Monday, April 21, 2008

Staying Focused on the Writing

I am finally immersed in the article that I'm writing for Fade In Magazine. None too soon too as it is due next week. This article is a deceptively difficult one because the topic is fairly narrow; there are a finite amount of ways to explore the subject matter. What's more, the general consensus of everyone that I'm interviewing is the same. There are no real 'good guys' or 'bad guys'. There's not much conflict. It is a philosophical story, more than anything else. Contractually, I must stay vague on the actual subject matter until it hits the newsstands.

It has been interesting to interview good, smart and well known people from the movie and television industry. Their range, career wise, has been enormous. It's exciting when you get to have in depth conversations with people you've admired from afar for years. Now, I must shape these interviews and my thoughts about the subject into something coherent and interesting.

As I write, my stomach is aching. It's not the writing job ahead of me or something I ate. It's a "good" ache.

Recently mid-life concerns about career, future, relationship, mortality, children and money have bulldozed their way to the front of my life, pushing everything in their path to the side. Distracting and unnerving, the angst has caused significant changes in my thought patterns, emotional patterns… and physical patterns; no choice in the matter for me. As was beautifully stated on Deadwood, "Change ain't lookin' for friends." The good news is that these changes are for the better; sometimes the computer needs to be reset.

Due to the "relationship-woes" diet, I've lost a dramatic amount of weight in the last three months. Rather than turn into a pathetic sack of skin and bones, wallowing in misery, I decided not to waste this opportunity and thus -- took it upon myself to begin a serious exercise regime. In addition to being good for my physical health, it saved my sanity. While I've never been "fat", I've have been overweight by several (okay, fifteen or twenty) pounds in the last years. Sitting in front of the computer endlessly, working at home and great meals with wine will do that after a while.

With a speedy return to my college weight, I decided -- once in my life, just once—even if it's only for a couple months, I'm going to try and get those "six pack abs" the commercials on late night television keep telling me women love.
Haha.
Am I insane? Am I vain?
Am I so deeply in the midst of a crisis that the next thing will be a convertible and a hot blonde?

No. I don't think so. It's just a "what the hell" kind of goal. Just so that I can say I did it. And like I already mentioned, the exercise is good for the soul.

Since I won't go so far as to actually join a gym, my workouts have been relegated to lifting weights at home, climbing the hundreds of stairs in the Silver Lake hills, jogging around Silver Lake itself—as well as the usual sit-ups, push ups, etc.

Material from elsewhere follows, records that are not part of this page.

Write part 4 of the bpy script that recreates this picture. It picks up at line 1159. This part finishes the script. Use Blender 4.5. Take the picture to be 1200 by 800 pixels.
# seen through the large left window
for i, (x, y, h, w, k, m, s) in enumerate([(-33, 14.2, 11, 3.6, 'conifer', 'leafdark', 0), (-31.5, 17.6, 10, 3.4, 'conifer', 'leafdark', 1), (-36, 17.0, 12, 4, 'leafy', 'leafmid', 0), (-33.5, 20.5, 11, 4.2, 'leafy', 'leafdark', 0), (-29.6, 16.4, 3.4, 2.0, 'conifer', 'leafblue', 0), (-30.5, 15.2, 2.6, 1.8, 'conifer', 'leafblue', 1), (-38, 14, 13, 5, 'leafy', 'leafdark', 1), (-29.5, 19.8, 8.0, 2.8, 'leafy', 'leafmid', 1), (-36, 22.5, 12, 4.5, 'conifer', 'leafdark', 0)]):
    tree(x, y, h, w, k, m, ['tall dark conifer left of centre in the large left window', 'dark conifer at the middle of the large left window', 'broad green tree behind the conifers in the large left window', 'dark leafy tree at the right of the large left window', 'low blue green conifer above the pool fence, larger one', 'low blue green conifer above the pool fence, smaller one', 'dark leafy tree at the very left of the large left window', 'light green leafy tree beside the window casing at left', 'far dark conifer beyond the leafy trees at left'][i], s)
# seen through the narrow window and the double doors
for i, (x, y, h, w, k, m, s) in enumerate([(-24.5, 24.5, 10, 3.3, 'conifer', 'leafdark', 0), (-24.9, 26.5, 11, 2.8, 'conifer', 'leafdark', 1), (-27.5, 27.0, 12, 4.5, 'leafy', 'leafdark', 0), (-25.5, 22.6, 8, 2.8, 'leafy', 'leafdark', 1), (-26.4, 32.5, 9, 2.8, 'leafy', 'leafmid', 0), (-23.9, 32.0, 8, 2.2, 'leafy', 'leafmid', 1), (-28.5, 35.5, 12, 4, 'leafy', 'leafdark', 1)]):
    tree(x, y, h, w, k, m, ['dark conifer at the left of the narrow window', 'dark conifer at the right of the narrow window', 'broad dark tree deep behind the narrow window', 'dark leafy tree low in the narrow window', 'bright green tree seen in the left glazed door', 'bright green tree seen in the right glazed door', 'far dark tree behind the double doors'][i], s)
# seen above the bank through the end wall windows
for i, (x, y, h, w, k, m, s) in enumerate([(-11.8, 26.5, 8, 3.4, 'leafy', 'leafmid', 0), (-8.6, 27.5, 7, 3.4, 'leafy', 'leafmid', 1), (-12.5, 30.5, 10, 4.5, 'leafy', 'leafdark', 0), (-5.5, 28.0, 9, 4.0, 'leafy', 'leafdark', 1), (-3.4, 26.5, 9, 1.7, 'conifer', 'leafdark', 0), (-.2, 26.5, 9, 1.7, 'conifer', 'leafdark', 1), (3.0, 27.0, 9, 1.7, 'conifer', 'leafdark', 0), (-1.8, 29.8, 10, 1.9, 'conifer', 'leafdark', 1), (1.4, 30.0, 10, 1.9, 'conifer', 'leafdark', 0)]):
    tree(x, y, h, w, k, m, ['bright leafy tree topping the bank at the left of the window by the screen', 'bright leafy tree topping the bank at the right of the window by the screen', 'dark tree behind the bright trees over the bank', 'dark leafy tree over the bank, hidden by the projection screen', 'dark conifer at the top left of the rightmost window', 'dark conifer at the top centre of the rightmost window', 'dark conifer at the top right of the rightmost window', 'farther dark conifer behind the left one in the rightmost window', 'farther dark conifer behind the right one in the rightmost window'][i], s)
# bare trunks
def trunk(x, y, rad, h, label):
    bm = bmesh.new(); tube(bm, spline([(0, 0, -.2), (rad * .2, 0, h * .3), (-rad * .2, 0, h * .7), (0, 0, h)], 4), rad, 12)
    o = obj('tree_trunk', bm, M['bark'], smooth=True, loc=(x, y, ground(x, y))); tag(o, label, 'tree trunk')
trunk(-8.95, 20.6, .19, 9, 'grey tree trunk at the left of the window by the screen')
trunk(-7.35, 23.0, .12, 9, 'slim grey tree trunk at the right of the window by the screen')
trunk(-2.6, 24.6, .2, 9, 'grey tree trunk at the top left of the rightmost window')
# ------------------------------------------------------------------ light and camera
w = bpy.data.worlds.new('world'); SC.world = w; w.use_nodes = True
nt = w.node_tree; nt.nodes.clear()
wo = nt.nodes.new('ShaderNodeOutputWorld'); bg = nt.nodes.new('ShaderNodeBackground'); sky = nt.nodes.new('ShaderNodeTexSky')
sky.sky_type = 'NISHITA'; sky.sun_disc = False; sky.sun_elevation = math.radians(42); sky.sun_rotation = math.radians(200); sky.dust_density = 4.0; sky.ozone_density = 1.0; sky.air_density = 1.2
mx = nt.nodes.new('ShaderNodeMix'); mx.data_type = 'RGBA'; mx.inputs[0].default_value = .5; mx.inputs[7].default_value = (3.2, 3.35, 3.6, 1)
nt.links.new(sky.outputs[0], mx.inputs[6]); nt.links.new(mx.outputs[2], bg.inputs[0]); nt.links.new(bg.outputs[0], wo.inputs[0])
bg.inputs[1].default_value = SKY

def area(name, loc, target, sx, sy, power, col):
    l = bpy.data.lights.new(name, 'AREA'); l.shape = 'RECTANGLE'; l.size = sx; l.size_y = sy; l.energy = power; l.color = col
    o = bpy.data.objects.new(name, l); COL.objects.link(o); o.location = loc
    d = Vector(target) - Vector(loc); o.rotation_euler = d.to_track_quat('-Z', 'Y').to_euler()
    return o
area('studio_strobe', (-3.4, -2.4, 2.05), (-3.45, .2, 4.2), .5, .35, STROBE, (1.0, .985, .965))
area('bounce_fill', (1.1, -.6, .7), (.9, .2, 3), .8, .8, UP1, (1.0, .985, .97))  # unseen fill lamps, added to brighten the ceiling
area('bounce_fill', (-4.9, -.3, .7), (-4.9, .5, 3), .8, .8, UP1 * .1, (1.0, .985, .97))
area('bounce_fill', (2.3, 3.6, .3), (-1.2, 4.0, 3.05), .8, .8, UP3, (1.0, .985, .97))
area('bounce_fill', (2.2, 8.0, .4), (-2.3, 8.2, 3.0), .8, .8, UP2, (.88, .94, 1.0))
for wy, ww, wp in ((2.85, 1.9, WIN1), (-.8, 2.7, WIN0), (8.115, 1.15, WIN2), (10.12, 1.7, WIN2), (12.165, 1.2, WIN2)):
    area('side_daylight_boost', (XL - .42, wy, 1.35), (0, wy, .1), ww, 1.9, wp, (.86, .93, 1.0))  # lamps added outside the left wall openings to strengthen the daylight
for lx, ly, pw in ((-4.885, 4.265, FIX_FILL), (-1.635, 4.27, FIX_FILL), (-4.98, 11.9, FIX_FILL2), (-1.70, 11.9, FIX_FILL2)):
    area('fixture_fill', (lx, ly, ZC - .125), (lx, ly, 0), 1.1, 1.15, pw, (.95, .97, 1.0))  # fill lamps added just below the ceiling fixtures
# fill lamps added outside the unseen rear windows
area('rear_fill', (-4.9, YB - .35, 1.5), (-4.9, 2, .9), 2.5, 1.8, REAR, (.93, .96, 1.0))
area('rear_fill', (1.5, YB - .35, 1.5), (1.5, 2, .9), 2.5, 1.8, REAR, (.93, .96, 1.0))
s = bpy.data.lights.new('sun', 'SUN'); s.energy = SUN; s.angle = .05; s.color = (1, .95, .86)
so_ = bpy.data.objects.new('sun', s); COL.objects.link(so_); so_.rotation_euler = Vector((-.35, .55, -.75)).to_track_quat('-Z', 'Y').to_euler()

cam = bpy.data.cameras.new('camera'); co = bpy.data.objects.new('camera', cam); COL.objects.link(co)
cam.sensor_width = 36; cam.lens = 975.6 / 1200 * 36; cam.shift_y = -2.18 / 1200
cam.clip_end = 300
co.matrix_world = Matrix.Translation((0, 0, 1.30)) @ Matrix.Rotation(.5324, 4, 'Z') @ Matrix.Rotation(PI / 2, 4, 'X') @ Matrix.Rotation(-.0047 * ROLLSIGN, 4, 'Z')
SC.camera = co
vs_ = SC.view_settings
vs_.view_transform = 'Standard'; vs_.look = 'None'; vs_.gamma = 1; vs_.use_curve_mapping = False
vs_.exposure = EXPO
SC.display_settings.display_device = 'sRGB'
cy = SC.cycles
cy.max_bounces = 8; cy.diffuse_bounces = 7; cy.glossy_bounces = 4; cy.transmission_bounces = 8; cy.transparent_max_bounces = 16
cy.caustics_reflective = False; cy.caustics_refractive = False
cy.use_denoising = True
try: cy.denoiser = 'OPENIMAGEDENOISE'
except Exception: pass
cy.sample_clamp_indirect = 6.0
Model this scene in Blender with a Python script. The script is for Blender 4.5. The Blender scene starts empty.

Today, after googling "six pack abs", I began a new stomach workout that requires nothing more than my couch; the perfect price. Here's the video.

That is why my stomach is aching.

Wish me luck, laugh at me or shake your head ruefully. Just don't ask me to post pictures.

Oh, and if I do get a convertible, I promise it won't be a Triumph Spitfire. I learned that lesson the last time I weighed what I weigh now.

Now back to what I should be doing—staying focused on the writing.